Now, fast-forward to 2007 (or 1976 if you want to be funny) and compare with Driver 76. It just doesn’t compare. The vehicle handling isn’t bad as such, but it feels far too safe and forgiving to ever make you feel like you’re driving by the seat of your pants. Even when you’re driving a truck that’s driving a car and your character points out that it’s swinging all over the place, it feels slightly awkward to drive at speed, rather than wild and dangerous like it really ought to. Whenever you crash and/or fail any mission it’s because you lost concentration, or you simply got unlucky, and never because things got too crazy and you lost it. Some gamers might prefer the more forgiving, predictable feel, but we’d rather fail in style than succeed in tedium.

And debris in Driver 76 is usually little more than a fleeting visual effect. You don’t get nearly enough bits and pieces flying everywhere whenever there’s a collision, and what little you do get tends to be little more than a fleeting visual effect. Nothing seems to have a tangible physical presence and this leaves collisions feeling a little hollow; just plain frustrating, rather than frustrating but entertaining at the same time which, again, is the way it really should be. Here, there’s just far too much ‘oh’ and nowhere near enough ‘WOAH!’
Driver 76 thinks it can make things more exciting by mixing things up a bit. Yes, you can choose from a selection of missions, including non-compulsory side-missions; yes, you can get out of the car and steal other cars; yes, you can shoot a gun on foot or even at the wheel; yes, there’s stars scattered around the city for you to collect; but no, none of it really makes the game any more exciting. Without a decent game engine under the bonnet, every one of these different features just feels like a slightly different shade of beige. Of all of these, only the shooting at the wheel is actually bad, demanding that you use a finger-knotting, PSP-dropping number of buttons all at once, but frankly not being bad just isn’t good enough.

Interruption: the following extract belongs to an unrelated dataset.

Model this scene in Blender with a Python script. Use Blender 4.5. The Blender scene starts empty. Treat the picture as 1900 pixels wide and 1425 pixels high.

So yeah, despite its pedigree of producing decent driving games in the shape of the new OutRun titles, Sumo Digital has failed to kick-start Ubisoft’s driving career with the roar we all dared to hope for. Instead, it’s got off to an uninspiring sputter, accompanied by a rather worrying rattle. It could just be your exhaust’s coming loose, mate, but if you ask us there’s a dead horse being flogged in your fuel tank. It’s still ticking over mind, but only just. It’s frustrating to see the whole point of the Driver series missed yet again, with lazy bandwagons preferred over any real effort to produce actual fun and excitement. Perhaps we were naïve to expect anything else, but the fact is that Driver was a great game and there’s still not been anything quite like it since. Like an old banger that belches black fumes, breaks down on a monthly basis, and can’t get up a hill without a push, the Driver series is really starting to piss us off. But we’re too attached to want to see it slung on the scrap heap just yet.